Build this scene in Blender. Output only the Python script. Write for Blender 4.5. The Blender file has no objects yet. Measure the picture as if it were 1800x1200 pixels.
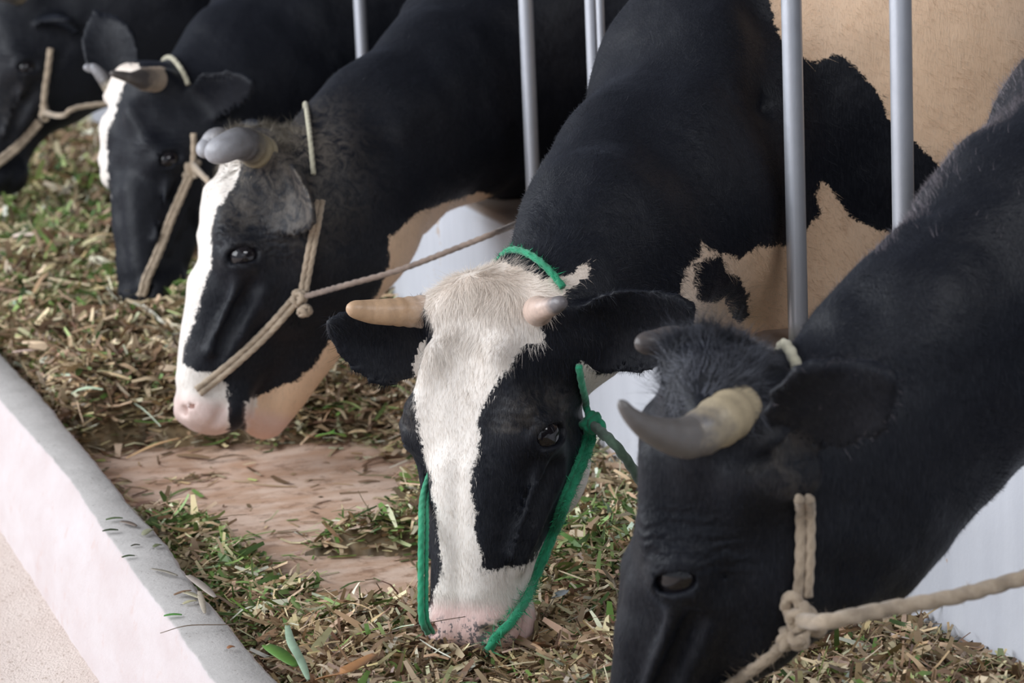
import bpy, math, random
import numpy as np
from mathutils import Vector, Matrix
from mathutils.bvhtree import BVHTree

random.seed(7)
rng = np.random.default_rng(11)
V3 = lambda *a: np.array(a, float)
def unit(v):
    v = np.asarray(v, float)
    return v / np.linalg.norm(v)

# ------------------------------------------------------------------ camera
FPX = 5200.0                                   # focal length in pixels of the 1800 px frame
CAM = V3(0, 0, 1.27)
yaw, pitch, roll = map(math.radians, (18.4, 12.0, 2.4))
CF = V3(math.sin(yaw) * math.cos(pitch), math.cos(yaw) * math.cos(pitch), -math.sin(pitch))
CR = unit(np.cross(CF, [0, 0, 1])); CU = np.cross(CR, CF)
CU = CU * math.cos(roll) + CR * math.sin(roll)
CR = np.cross(CF, CU)
scene = bpy.context.scene
COL = scene.collection
cd = bpy.data.cameras.new('camera')
cam = bpy.data.objects.new('camera', cd)
COL.objects.link(cam)
M = Matrix(((CR[0], CU[0], -CF[0], CAM[0]), (CR[1], CU[1], -CF[1], CAM[1]), (CR[2], CU[2], -CF[2], CAM[2]), (0, 0, 0, 1)))
cam.matrix_world = M
cd.sensor_width = 36; cd.lens = 36 * FPX / 1800
cd.dof.use_dof = True; cd.dof.focus_distance = 3.95; cd.dof.aperture_fstop = 7.5
cd.clip_start = .05; cd.clip_end = 100
scene.camera = cam

# ------------------------------------------------------------------ light
SKY = .5
w = bpy.data.worlds.new('daylight'); scene.world = w; w.use_nodes = True
nt = w.node_tree; nt.nodes.clear()
wo = nt.nodes.new('ShaderNodeOutputWorld'); bg = nt.nodes.new('ShaderNodeBackground')
bg.inputs[0].default_value = (.80, .88, 1.0, 1); bg.inputs[1].default_value = SKY
nt.links.new(bg.outputs[0], wo.inputs[0])
def area(name, loc, target, size, sy, energy, color):
    l = bpy.data.lights.new(name, 'AREA'); l.shape = 'RECTANGLE'; l.size = size; l.size_y = sy
    l.energy = energy; l.color = color
    o = bpy.data.objects.new(name, l); COL.objects.link(o)
    d = Vector(target) - Vector(loc)
    o.location = loc; o.rotation_euler = d.to_track_quat('-Z', 'Y').to_euler()
    return o
area('open_side_daylight', (-2.6, 5.2, 2.3), (1.2, 4.6, .3), 7.0, 2.4, 300, (.93, .96, 1.0))
area('open_bay_daylight', (.2, -2.6, 2.6), (1.5, 3.8, .5), 3.0, 1.8, 9, (.86, .92, 1.0))
area('roof_gap_daylight', (2.3, .9, 3.15), (2.2, 3.9, .9), 2.2, 1.0, 70, (.95, .96, 1.0))  # fill lamp added below the closed ceiling to brighten the middle cow's flank
vs = scene.view_settings
vs.view_transform = 'Standard'; vs.look = 'None'; vs.gamma = 1; vs.use_curve_mapping = False
vs.exposure = 0.12

# ------------------------------------------------------------------ projection helpers (real depth for every point)
def un(u, v, d): return CAM + d * (CF + CR * (u - 900) / FPX + CU * (600 - v) / FPX)
def onz(u, v, z):
    r = CF + CR * (u - 900) / FPX + CU * (600 - v) / FPX
    return CAM + r * (z - CAM[2]) / r[2]
def onx(u, v, x):
    r = CF + CR * (u - 900) / FPX + CU * (600 - v) / FPX
    return CAM + r * x / r[0]
def proj(P):
    q = P - CAM
    d = q @ CF
    return 900 + FPX * (q @ CR) / d, 600 - FPX * (q @ CU) / d, d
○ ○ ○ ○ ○
WRITTEN INSTRUCTION
From the listing above, collect each line in which the string "objects" appears.

PROBLEM SOLUTION
Build this scene in Blender. Output only the Python script. Write for Blender 4.5. The Blender file has no objects yet. Measure the picture as if it were 1800x1200 pixels.
cam = bpy.data.objects.new('camera', cd)
COL.objects.link(cam)
    o = bpy.data.objects.new(name, l); COL.objects.link(o)